Token management services

These allow permissioned blockchains to create fungible tokens that map to assets, which allows multiples of them to be easily traded. While the UTXO model that describes an efficient mechanism for the issuance, storage, and transfer of tokens has long been present in cryptocurrency implementations such as Bitcoin, we’re now seeing it appear in policy-based blockchains such as Hyperledger Fabric. Tokens will help bring together previously separate conceptual models of assets and thereby allow these blockchains to work with a much wider set of asset types.

Zero-knowledge proofs

These allow you to prove to a third-party that you know a fact without revealing the fact itself. This will allow blockchains to be used as a store of proof rather than a store of data, allowing businesses to avoid the risk of sharing confidential information with unauthorized people. This is particularly important in asset-trading scenarios, in which the details of the participants of a trade might remain confidential, yet still providing transparency to regulatory bodies.

Artificial intelligence

This is a broad area that covers machine learning, analytics, and other technologies. Most commonly in blockchain, AI can be used to provide insight into the data stored in the shared system of record, giving insights into the lifecycle of assets and providing the data needed for further process optimization.

Blockchain Applications

Of course, all this technology is useless if it struggles to find a compelling application that solves a real-world need.

With hundreds of companies investing in blockchain, there is no shortage of press releases and other articles describing potential and actual uses of the technology. If the precedent of other innovative technologies over the years—from the printing press and steam engine to the internet—is anything to go by, it will be many years until we discover the full range of applications for which blockchain is suited.

Blockchain applications can be categorized into two main types: those that have a predominant benefit for business and those that have a stronger benefit for society as a whole. We’ll now look at several examples.

Blockchains for Business

The early adopters of blockchain for business were predominantly in the finance industry. There are several possible reasons for this, including a strong fintech community, the association of blockchain (at least initially) with cryptocurrencies, and the fact that trust lies at the heart of the banking business (i.e., we trust banks to take care of our money rather than keeping it under our mattresses).
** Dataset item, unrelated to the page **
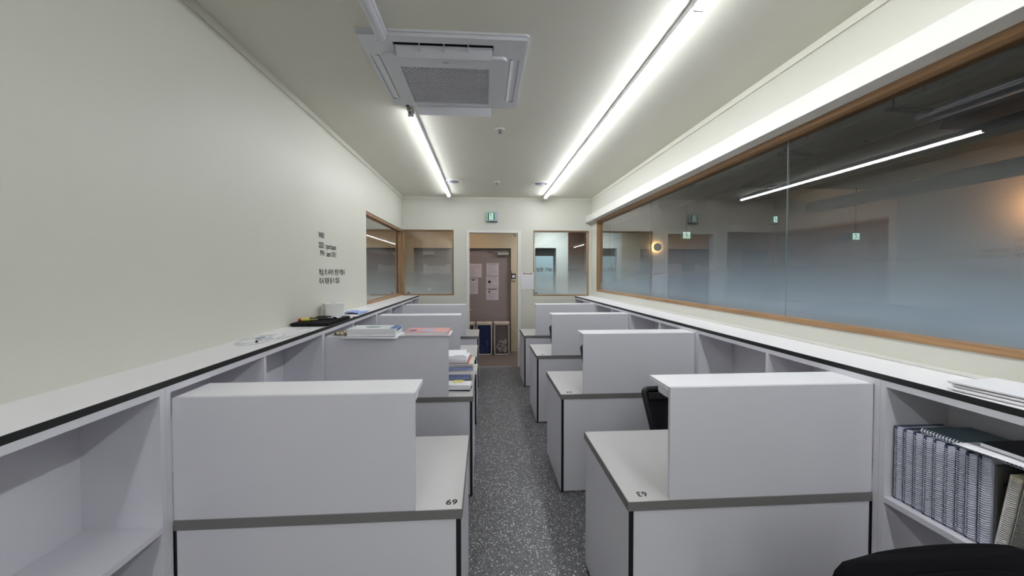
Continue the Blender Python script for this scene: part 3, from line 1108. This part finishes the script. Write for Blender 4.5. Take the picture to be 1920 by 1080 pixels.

There are several well-advanced finance blockchains, for scenarios including international payments, trade finance, and letters of credit.

One of the most popular areas for today’s business blockchains is for the tracking of assets in supply chains. This is because of the lack of trust and transparency that many supply chains exhibit, the problem of counterfeiting that results from this, and the ability for blockchains to irrefutably track asset provenance. Some examples of supply chain blockchains include food, freight, diamonds, wine, and drugs, but the same template could be applied to any high-value asset. We’re now seeing the emergence of templates to make the development of supply chain blockchains easier (e.g., Hyperledger Grid™).

Looking ahead, what businesses will start to find is that the industries in which blockchains are deployed are no longer relevant. The interrelated nature of business networks means that as blockchains expand their membership and complexity, defining a blockchain as belonging to a single industry or geography no longer makes sense. Supply chains are typically global and can span manufacturing, distribution, retail, finance, and other sectors, too. At what point does a drug blockchain cease to be a drug blockchain when a dispensing transaction triggers a stock-replenishment business process that then triggers a financing operation, manufacturing, and parts replacement?

In a network of networks, the cascade effect will be significant and businesses will become truly interconnected. These efficiency gains will reduce cost, allow new markets to be reached, and bring about a new era of transactional applications. Different governments have different priorities when it comes to protectionism versus free market access, but over time we know that competitive markets will remove barriers to trade and gravitate toward the lowest-cost, most efficient solutions. Blockchain can help make that happen.

Blockchains for the Good of Society

There is also a compelling set of blockchain applications that will (or already) exist predominantly for the good of society, yet also provide complementary benefit to businesses. Here are some of the more interesting ones:

  • A 2009 study by the United Nations Office on Drugs and Crime showed that Afghan citizens paid $2.5 billion in bribes (about 23% of Afghanistan’s GDP). Smart contracts enforce the terms for any given transaction and the blockchain itself engenders transparency. These characteristics, when applied to charitable donations and aid, will help reduce bribery and the effects of corruption, particularly in developing countries.

  • The world is seeing an increase in extreme weather, and the ability to insure homes in affected areas is often impossible because a single insurer cannot adequately cover the risk. In California, for example, just 12% of homeowners are covered by earthquake insurance. Pooling the risk using catastrophe bonds and blockchain to automate the claims process across the insurer network will help families rebuild their lives more quickly after extreme weather events.

  • Dynamic blockchain-based marketplaces will lead to more efficient use of natural resources in an increasingly complex energy network that includes diverse producers and consumers, such as electric cars and solar panels. For example, TenneT and Vandebron have a pilot project that offers car owners access to the electricity market. These marketplaces will also help clean up the plastic in our oceans by creating incentives for collection and recycling of the plastic waste (for example, PlasticBank).

  • Decentralized identity systems (such as the Sovrin network and platforms built using Hyperledger Indy) put users in control of their own personal data and also provides a mechanism for verifiable claims (facts) against those users. This will allow organizations such as educational institutions and employers to attest qualifications and work history, which will help to prevent fraud. The same idea could also help content producers attribute media to their sources, thus helping to combat plagiarism and “fake news.”

Summary

We really are just scratching the surface when it comes to blockchain applications. The technology comes with a very simple set of aims: to engender trust and remove friction from transactions. Imagine being able to reliably exchange assets with anyone, anywhere in the world without borders, as easily as you can use the internet to exchange data today. With blockchain, we are living in an age of innovation, and it’s exciting to see where it will lead us.